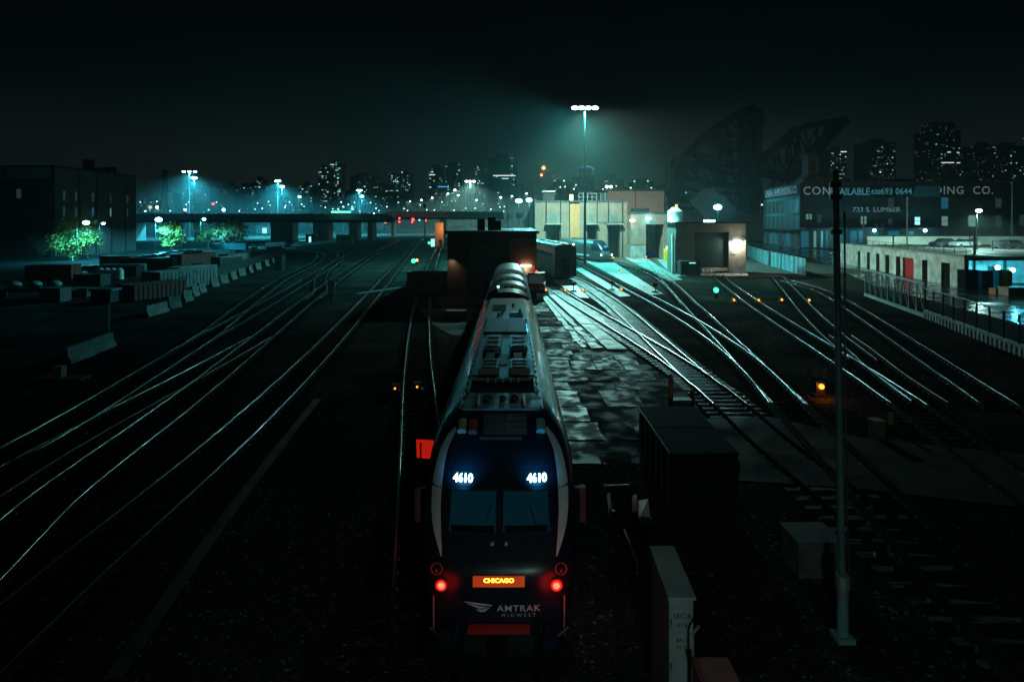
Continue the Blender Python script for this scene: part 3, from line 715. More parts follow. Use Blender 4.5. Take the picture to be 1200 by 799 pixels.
en = thing('locomotive', 'grey streamlined engine with a dark blue sloping nose, standing in front of the cream shop', 'locomotive', (19.2, 120.5, 0), R(19))
ez = [.5,1.2,1.7,2.2,2.7,3.2,3.7,4.1,4.4]; ey = [.1,0,.1,.35,.8,1.4,2.1,2.8,3.5]; eh = [1.45,1.5,1.5,1.5,1.5,1.48,1.4,1.2,.8]
m = MB(); rows = []
for z, y0, h in zip(ez, ey, eh):
    row = [(-h,21,z),(-h,6,z)]
    for k in range(17):
        t = math.pi*(1-k/16); x = math.copysign(abs(math.cos(t))**.6, math.cos(t))*h
        row.append((x, y0+(4.2-y0)*(1-(1-min(1,abs(x)/h)**3.2)**(1/3.2)), z))
    rows.append(row+[(h,6,z),(h,21,z)])
m.grid(rows); m.add(rows[-1],[tuple(range(len(rows[-1])))]); m.add([r[0] for r in rows]+[r[-1] for r in rows[::-1]],[tuple(range(2*len(rows)))])
for i, f in enumerate(m.f):
    c = sum((Vector(m.v[k]) for k in f), Vector())/len(f)
    m.m[i] = 1 if (c.y < 4.5 and 2.0 < c.z) else 0
m.build('body', [M['engine_grey'], M['loco_blue']], en, 35)
for s in (-1,1): MB().box(s*.52-.32,s*.52+.32,.55,.62,2.5,2.95).build('windscreen', M['glass'], en)
m = MB().box(-.28,.28,.72,.80,3.0,3.3).build('emblem', M['win_blue'], en)
for s in (-1,1): MB().ball((s*1.2,.25,1.5),.13,8,5).build('headlight', M['lamp_wht'], en, True)
for k in range(3): MB().cyl((0,9+k*3.2,4.38),(0,9+k*3.2,4.6),.75,.75,16).build('roof_fan', M['dark_steel'], en)
MB().box(-1.4,1.4,-.2,.3,.1,.7).build('pilot', M['dark_steel'], en)
for y in (4.5,17): MB().box(-1.2,1.2,y-2,y+2,.05,.6).build('bogie', M['dark_steel'], en)
for s in (-1,1): MB().box(s*1.505-.006,s*1.505+.006,5,20.5,1.0,1.35).build('side_stripe', M['white'], en)

# ------------------------------------------------------------------ cream maintenance shop
sx0, sy0 = ap(627,300,140).x, 140
shop = thing('maintenance_shop', 'long cream maintenance shop with dark bay doors and a taller block behind', 'building', (sx0, sy0, GZ))
def X(x, Y=140): return (x-CX)*Y/F - sx0
def Z(y, Y=140): return H-(y-HY)*Y/F - GZ
m = MB(); segs = [(627,641,0),(641,656,1),(656,667,0),(679,688,0),(688,699,1),(699,712,0),(712,727,1),(727,735,0)]
zt, zd = Z(237), Z(263)
for a, b, door in segs:
    m.box(X(a), X(b), 0, 20, zd if door else 0, zt)
m.build('wall', M['cream'], shop)
m = MB(); m.box(X(627)-.1, X(735)+.1, -.15, 20.2, zt, zt+.35); m.build('roof', M['roof'], shop)
for a, b, door in segs:
    if door:
        MB().box(X(a),X(b),2.2,2.35,0,zd-.01).build('bay_door', M['flat_black'], shop)
        MB().box(X(a)+.6,X(b)-.6,-.06,-.01,zd+.9,zd+2.3).build('window', M['grey_door'], shop)
        m = MB(); m.box(X(a)-.4,X(b)+.4,-1.4,-.02,zd-.05,zd+.18); m.build('canopy', M['galv'], shop)
MB().box(X(667)+.0,X(679),-.35,19.8,0,zt-.4).build('stair_tower', M['yellow_wall'], shop)
m = MB(); m.box(X(642),X(655),2.1,2.18,0,zd-.4); m.build('bay_lining', M['conc_dark'], shop)
MB().box(X(644),X(648),1.9,2.05,1.6,3.2).build('lit_pane', M['win_white'], shop)
MB().box(X(690),X(696),1.9,2.05,2.4,3.6).build('lit_pane', M['win_pale'], shop)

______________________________

* **Exercise task**
Reproduce the listing above exactly, excluding all pictures.

* **Solution**
Continue the Blender Python script for this scene: part 3, from line 715. More parts follow. Use Blender 4.5. Take the picture to be 1200 by 799 pixels.
en = thing('locomotive', 'grey streamlined engine with a dark blue sloping nose, standing in front of the cream shop', 'locomotive', (19.2, 120.5, 0), R(19))
ez = [.5,1.2,1.7,2.2,2.7,3.2,3.7,4.1,4.4]; ey = [.1,0,.1,.35,.8,1.4,2.1,2.8,3.5]; eh = [1.45,1.5,1.5,1.5,1.5,1.48,1.4,1.2,.8]
m = MB(); rows = []
for z, y0, h in zip(ez, ey, eh):
    row = [(-h,21,z),(-h,6,z)]
    for k in range(17):
        t = math.pi*(1-k/16); x = math.copysign(abs(math.cos(t))**.6, math.cos(t))*h
        row.append((x, y0+(4.2-y0)*(1-(1-min(1,abs(x)/h)**3.2)**(1/3.2)), z))
    rows.append(row+[(h,6,z),(h,21,z)])
m.grid(rows); m.add(rows[-1],[tuple(range(len(rows[-1])))]); m.add([r[0] for r in rows]+[r[-1] for r in rows[::-1]],[tuple(range(2*len(rows)))])
for i, f in enumerate(m.f):
    c = sum((Vector(m.v[k]) for k in f), Vector())/len(f)
    m.m[i] = 1 if (c.y < 4.5 and 2.0 < c.z) else 0
m.build('body', [M['engine_grey'], M['loco_blue']], en, 35)
for s in (-1,1): MB().box(s*.52-.32,s*.52+.32,.55,.62,2.5,2.95).build('windscreen', M['glass'], en)
m = MB().box(-.28,.28,.72,.80,3.0,3.3).build('emblem', M['win_blue'], en)
for s in (-1,1): MB().ball((s*1.2,.25,1.5),.13,8,5).build('headlight', M['lamp_wht'], en, True)
for k in range(3): MB().cyl((0,9+k*3.2,4.38),(0,9+k*3.2,4.6),.75,.75,16).build('roof_fan', M['dark_steel'], en)
MB().box(-1.4,1.4,-.2,.3,.1,.7).build('pilot', M['dark_steel'], en)
for y in (4.5,17): MB().box(-1.2,1.2,y-2,y+2,.05,.6).build('bogie', M['dark_steel'], en)
for s in (-1,1): MB().box(s*1.505-.006,s*1.505+.006,5,20.5,1.0,1.35).build('side_stripe', M['white'], en)

# ------------------------------------------------------------------ cream maintenance shop
sx0, sy0 = ap(627,300,140).x, 140
shop = thing('maintenance_shop', 'long cream maintenance shop with dark bay doors and a taller block behind', 'building', (sx0, sy0, GZ))
def X(x, Y=140): return (x-CX)*Y/F - sx0
def Z(y, Y=140): return H-(y-HY)*Y/F - GZ
m = MB(); segs = [(627,641,0),(641,656,1),(656,667,0),(679,688,0),(688,699,1),(699,712,0),(712,727,1),(727,735,0)]
zt, zd = Z(237), Z(263)
for a, b, door in segs:
    m.box(X(a), X(b), 0, 20, zd if door else 0, zt)
m.build('wall', M['cream'], shop)
m = MB(); m.box(X(627)-.1, X(735)+.1, -.15, 20.2, zt, zt+.35); m.build('roof', M['roof'], shop)
for a, b, door in segs:
    if door:
        MB().box(X(a),X(b),2.2,2.35,0,zd-.01).build('bay_door', M['flat_black'], shop)
        MB().box(X(a)+.6,X(b)-.6,-.06,-.01,zd+.9,zd+2.3).build('window', M['grey_door'], shop)
        m = MB(); m.box(X(a)-.4,X(b)+.4,-1.4,-.02,zd-.05,zd+.18); m.build('canopy', M['galv'], shop)
MB().box(X(667)+.0,X(679),-.35,19.8,0,zt-.4).build('stair_tower', M['yellow_wall'], shop)
m = MB(); m.box(X(642),X(655),2.1,2.18,0,zd-.4); m.build('bay_lining', M['conc_dark'], shop)
MB().box(X(644),X(648),1.9,2.05,1.6,3.2).build('lit_pane', M['win_white'], shop)
MB().box(X(690),X(696),1.9,2.05,2.4,3.6).build('lit_pane', M['win_pale'], shop)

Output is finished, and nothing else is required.